06 April 2008

[ad_design] Toyota's Matrix Campaign: Who Says Irony's Dead?

1473. Running in heavy rotation in the ad spaces on Technorati is a series of rather bizarre pieces. They seem to be ads. They seem to be ads slanted toward the audience that loves abusurd humor ... the kind who's watched Airplane! about 300 times (The "Don't Call Me Shirley" Edition) just to make extra sure that they didn't miss every little joke.

Some of the ads are cute and funny and verge on the disturbing. If what they advertise seems improbable, that's because they are. But we get ahead of ourselves. We definitely have to tip our cap and give propers, for some of them force concepts into spaces two of them should never, ever occupy; by rights, some of these ads should rend the utter fabric of time and space about them, causing the universe to be sucked, Slurpee-like, through the resulting hole.


The Cornett Motel (The One With The Two "T"s!), to start on the merely odd and funny end, has amenities that are dubious at best (a banner ad not included here exults in a "Free 28.8 modem in the lobby!" and "English/Croation Service"). Not to be missed is the lagoon-like swimming pool:



An organization calling itself PARMM inveghs against the Devil's music (wasn't that what they called jazz?) in this banner:



And offers a book in this sidebar (with a Mom that just seems to be saying "you're GROUNDED until you're thirty, little mister/miss):



Sakura will sell you lingerie for your animals (yes, including bras for pigs) in a style that cries "J-List!":



Some chap named Sebastian will teach you the basics of English style pub-fighting (For the non-anglophile, bloke is another dude, and bird is your girl). Judging by his look, I'd trust him; he probably knows what he's talking about:



The ads for Mr. Raccoon's Pet Daycare start by abusing Cooper Black, and depart from the WTF station on an express train straight to the land of the "Uh-Oh Feeling":



Isn't loving pets almost too much like, almost actionable under law? And those manga eyes just give me the creeps.


And, veering into the Twilight zone is some scrawls on looseleaf which indeed suggest They are listening, and whatever it is, you got to buy it now. Somehow ham radios are involved:



But where does it all go? If you do click on one of the ads, you'll find that The Matrix has you, Neo. All these are designed is to get you to click on a highly improbably ad concept to go see the new Toyota Matrix.


We don't really have any specific problem with clever-clever advertising, and the jokes in the Toyota campaign are rather funny actually. But something about this sort of thing is ... well, it's gotten kind of tiresome over the years. Of course, it's an irritating kind of dishonesty that gets your clicks to add to stats to prove that, at least by stats, the campaign is a success.


I look at it this way: if someone's going to engage my curiosity, then it might be something I might actually want to buy right now. Toyota's Matrix campaign, while humorous, in the end does nothing but steals a bit of my time and attention. I can't imagine, especially the way the economy's headed everyone is willing to just jump up from thier computers and buy them a Matrix.
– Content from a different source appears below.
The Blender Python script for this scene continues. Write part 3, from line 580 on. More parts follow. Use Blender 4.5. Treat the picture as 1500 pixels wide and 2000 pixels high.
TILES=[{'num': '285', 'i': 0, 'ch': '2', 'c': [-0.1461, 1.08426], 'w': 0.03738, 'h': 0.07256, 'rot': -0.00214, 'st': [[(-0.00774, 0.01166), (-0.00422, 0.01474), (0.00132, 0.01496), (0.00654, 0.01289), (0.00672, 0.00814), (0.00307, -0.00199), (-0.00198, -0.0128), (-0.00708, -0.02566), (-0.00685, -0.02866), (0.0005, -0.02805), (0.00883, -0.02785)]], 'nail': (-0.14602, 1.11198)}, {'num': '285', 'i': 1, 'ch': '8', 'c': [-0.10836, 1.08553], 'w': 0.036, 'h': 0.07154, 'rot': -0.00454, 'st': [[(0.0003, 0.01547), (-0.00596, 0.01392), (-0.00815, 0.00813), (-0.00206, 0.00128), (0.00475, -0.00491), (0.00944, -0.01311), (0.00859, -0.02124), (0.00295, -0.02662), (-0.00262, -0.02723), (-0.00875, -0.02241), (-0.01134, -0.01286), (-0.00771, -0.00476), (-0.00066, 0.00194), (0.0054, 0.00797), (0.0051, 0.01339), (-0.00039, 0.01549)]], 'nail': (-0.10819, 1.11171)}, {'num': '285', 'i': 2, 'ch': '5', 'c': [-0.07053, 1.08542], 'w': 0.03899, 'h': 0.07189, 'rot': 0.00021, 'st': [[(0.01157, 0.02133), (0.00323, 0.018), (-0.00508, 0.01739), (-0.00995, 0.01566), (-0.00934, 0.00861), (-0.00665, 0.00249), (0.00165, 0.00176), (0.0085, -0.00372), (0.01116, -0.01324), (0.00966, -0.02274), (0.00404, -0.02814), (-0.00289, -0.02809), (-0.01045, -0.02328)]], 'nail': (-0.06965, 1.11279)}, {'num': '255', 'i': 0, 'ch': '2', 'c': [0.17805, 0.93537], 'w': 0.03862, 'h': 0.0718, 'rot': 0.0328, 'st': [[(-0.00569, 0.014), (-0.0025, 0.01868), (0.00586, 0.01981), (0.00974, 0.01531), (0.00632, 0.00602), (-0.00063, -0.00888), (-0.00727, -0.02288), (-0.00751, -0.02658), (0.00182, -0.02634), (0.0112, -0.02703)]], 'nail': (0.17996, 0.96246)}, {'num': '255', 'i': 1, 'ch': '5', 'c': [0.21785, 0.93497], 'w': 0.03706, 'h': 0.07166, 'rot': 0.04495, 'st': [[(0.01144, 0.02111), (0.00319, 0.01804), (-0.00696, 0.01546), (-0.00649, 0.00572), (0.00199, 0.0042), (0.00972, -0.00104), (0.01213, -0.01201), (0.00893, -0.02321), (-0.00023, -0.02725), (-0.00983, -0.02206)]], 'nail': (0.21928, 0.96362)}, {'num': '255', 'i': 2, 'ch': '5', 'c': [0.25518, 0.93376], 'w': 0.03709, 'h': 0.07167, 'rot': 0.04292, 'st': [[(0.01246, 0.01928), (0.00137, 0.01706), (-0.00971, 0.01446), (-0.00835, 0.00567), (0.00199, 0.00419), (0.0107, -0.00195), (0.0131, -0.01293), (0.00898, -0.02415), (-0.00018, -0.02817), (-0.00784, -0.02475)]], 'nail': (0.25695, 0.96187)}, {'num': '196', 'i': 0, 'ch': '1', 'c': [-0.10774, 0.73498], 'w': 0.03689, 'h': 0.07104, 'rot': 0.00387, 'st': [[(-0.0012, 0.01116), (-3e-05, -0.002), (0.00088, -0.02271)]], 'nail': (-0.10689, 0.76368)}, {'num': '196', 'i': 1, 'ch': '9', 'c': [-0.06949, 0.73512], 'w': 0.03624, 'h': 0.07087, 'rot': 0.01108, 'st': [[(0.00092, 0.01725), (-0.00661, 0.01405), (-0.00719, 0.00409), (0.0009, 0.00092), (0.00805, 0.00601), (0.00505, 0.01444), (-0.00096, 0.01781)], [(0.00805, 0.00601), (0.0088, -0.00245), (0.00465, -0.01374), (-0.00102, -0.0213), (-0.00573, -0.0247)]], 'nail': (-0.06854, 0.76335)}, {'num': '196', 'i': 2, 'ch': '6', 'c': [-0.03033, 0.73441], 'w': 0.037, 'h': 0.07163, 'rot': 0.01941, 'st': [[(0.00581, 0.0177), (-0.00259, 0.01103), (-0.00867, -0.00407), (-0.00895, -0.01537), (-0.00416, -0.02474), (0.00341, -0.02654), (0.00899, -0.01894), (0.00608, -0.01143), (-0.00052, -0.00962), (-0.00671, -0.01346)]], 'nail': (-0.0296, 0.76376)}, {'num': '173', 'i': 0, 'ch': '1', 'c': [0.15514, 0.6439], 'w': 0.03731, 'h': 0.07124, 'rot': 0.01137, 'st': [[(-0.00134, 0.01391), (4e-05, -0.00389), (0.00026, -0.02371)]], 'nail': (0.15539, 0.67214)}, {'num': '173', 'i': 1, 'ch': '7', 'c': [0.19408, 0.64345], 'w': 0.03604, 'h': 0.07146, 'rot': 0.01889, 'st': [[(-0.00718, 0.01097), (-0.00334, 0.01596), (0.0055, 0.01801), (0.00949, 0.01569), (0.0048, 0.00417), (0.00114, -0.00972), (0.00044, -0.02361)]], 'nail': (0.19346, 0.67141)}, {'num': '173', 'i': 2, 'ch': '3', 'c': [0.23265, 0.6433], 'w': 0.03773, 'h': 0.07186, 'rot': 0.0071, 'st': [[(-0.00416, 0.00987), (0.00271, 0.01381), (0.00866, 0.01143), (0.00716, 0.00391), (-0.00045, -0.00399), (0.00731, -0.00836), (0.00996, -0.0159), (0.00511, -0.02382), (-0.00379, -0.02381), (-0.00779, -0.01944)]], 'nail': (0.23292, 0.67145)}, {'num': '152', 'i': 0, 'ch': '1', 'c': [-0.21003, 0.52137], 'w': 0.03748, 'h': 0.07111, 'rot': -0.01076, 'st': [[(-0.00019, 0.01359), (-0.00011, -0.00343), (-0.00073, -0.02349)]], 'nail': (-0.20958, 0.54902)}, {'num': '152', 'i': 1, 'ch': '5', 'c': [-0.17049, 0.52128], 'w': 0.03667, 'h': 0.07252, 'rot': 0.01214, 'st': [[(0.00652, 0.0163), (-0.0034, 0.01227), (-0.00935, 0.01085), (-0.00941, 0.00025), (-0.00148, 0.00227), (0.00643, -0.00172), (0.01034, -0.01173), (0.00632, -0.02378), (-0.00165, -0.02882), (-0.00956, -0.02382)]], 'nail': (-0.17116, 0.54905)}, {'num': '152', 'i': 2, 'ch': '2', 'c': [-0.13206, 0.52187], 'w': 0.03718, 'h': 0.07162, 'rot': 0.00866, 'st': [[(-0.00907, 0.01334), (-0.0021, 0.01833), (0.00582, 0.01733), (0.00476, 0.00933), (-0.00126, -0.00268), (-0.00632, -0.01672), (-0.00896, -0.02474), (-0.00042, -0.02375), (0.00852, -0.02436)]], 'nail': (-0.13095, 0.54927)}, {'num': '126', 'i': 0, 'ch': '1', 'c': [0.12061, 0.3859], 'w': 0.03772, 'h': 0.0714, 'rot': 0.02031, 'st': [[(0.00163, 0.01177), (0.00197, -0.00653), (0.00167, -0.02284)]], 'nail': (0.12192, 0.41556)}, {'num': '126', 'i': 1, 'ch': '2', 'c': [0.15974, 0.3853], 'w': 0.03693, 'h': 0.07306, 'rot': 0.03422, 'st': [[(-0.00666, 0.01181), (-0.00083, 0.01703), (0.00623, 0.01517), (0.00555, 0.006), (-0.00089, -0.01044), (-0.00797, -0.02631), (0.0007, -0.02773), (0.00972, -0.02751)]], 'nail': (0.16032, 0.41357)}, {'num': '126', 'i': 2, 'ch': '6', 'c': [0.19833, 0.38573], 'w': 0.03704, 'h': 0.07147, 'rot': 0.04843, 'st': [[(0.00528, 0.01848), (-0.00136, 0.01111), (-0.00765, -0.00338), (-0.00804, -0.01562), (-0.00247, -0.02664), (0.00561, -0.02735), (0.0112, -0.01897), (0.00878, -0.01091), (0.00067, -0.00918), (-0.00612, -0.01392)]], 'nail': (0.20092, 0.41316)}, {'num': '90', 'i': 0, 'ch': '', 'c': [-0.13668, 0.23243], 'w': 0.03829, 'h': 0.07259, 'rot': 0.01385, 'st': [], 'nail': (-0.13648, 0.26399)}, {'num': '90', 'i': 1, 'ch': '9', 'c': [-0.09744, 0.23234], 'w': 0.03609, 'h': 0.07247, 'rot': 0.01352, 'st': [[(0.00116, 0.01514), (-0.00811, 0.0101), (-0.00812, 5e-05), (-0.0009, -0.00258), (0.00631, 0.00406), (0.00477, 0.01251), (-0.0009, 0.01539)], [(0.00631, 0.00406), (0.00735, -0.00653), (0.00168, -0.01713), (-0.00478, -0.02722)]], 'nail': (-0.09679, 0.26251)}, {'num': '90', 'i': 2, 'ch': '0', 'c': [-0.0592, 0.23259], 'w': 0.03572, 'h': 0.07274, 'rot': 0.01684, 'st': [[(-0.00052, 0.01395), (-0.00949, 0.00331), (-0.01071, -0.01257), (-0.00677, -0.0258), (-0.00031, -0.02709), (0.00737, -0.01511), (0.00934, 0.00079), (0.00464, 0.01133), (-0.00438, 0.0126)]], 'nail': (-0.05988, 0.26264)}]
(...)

Perhaps that misses the point there; maybe all they're going is for mindshare.


Still, one of the most powerful features of advertising is its power to manipulate. This is a tool, neither good nor bad. If you fool too many people, though, for good or bad, all you get is a cynical population who is resistant to advertising; so you have to amp up the volume. The result is kind of an ad-crazy world (actually, we realize our lament is a few decades belated; indeed, that train left the station sometime during the 70's, when they started advertising that modern-English Bible translation (remember The Book?), as far as we're concerned. But we parenthetically digress).


Therefore, the Matrix campaign, while indeed righteously funny, leaves us kind of empty inside. The joke over, the punchline is sort of ... well, we've been there before. Meh.


If you want to advertise a car to me, then just advertise a car. I've seen some danged clever "just advertise the car" commercials.